Ukraine Peace Plan To Call For 6-Mile Buffer Zone On Russia Border

 
on June 20 2014 6:39 AM
Ukraine_Luhansk
A man holds a white flag as he drives a car in the direction of Luhansk, with people walking with their belongings seen in the background, outside the town of Schastye in Luhansk region on June 18, 2014. Reuters/Shamil Zhumatov

(Reuters) - President Petro Poroshenko will call for the creation of a 10-km (6.25-mile) buffer zone on the border with Russia under a 14-point plan to bring peace to east Ukraine, according to an unofficial copy published by media on Friday.

Ukraine says fighters from Russia and supplies of guns and other military equipment have been coming into the country to support pro-Russian separatists, and tightening control of the 1,900-km (1,190-mile) border is Ukraine's main security headache.

Details of the proposal to create a 10-km buffer zone, contained in a photographed copy of the 14-point plan and carried in Ukrainian media, were not spelled out.

It was not clear if the whole of the proposed demilitarized no-man's land would be on Ukraine's side of the border or part of it on the Russian side. It was also not clear what the status of people living in border areas would be.

Acting Defense Minister Mykhailo Koval told parliament on Friday that government forces were now back in control of the border and there was now no possibility of military equipment being ferried in to the rebels from Russia.

Poroshenko, installed in office on June 7, is under pressure to secure support from Russia, as well as his backers in the West, for a plan to end the rebellions in the Russian-speaking east and stabilize the country after seven months of upheaval.

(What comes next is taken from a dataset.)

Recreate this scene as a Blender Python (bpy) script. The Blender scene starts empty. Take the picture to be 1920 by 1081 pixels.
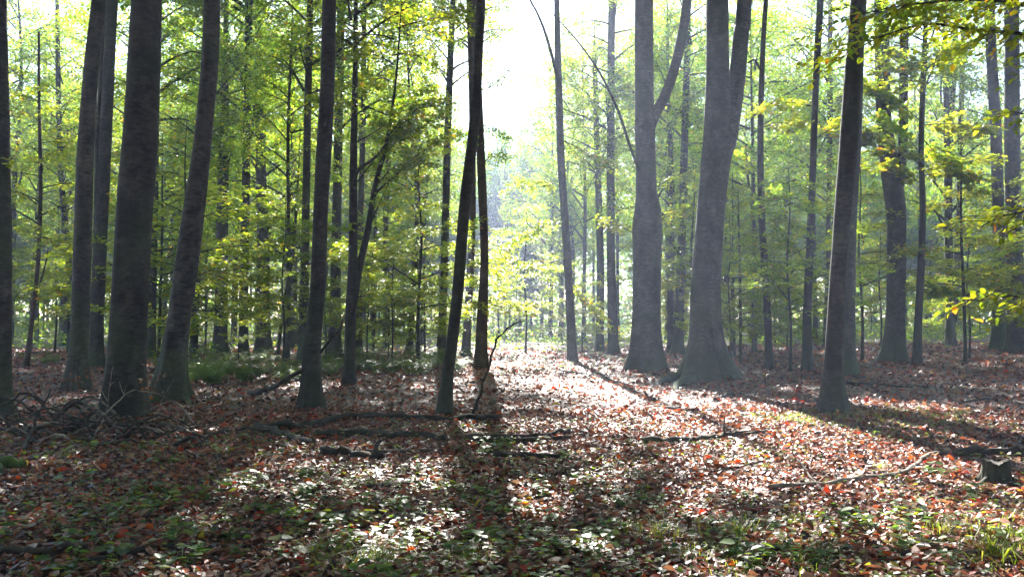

He is expected to unveil the plan publicly on Friday despite a second day of heavy fighting in the east in which government forces say they have killed 300 rebels with the loss of 7 servicemen on the Ukrainian side.

Relations with Russia have deteriorated sharply since the ousting of the Moscow-leaning Viktor Yanukovich in February, Russia's subsequent annexation of Crimea and the outbreak of separatism in the east which Kiev says was instigated by Moscow.

In a telephone conversation on Thursday with Russian President Vladimir Putin, Poroshenko outlined the plan and asked the Kremlin leader to support it, according to his web site. His foreign minister will put it to the European Union on Monday.

The plan, according to the unofficial version, calls for early parliamentary elections to be held nationally as well as local elections in the regions.

Other parts of the plan would offer freedom from prosecution for separatists who put down their arms and had not committed "serious crimes" and require all hostages to be freed.

A corridor would be provided for "Russian and Ukrainian mercenaries" to leave the country safely and the clearing of all buildings held by rebel forces.

Addressing itself to grievances of people living in the east, it offered to amend the constitution that would allow for a "decentralization" of powers to allow them a greater say in their affairs and guaranteed full Russian-language rights.

Poroshenko has said the peace plan, once accepted, will come into effect as soon as he orders Ukrainian forces to cease fire.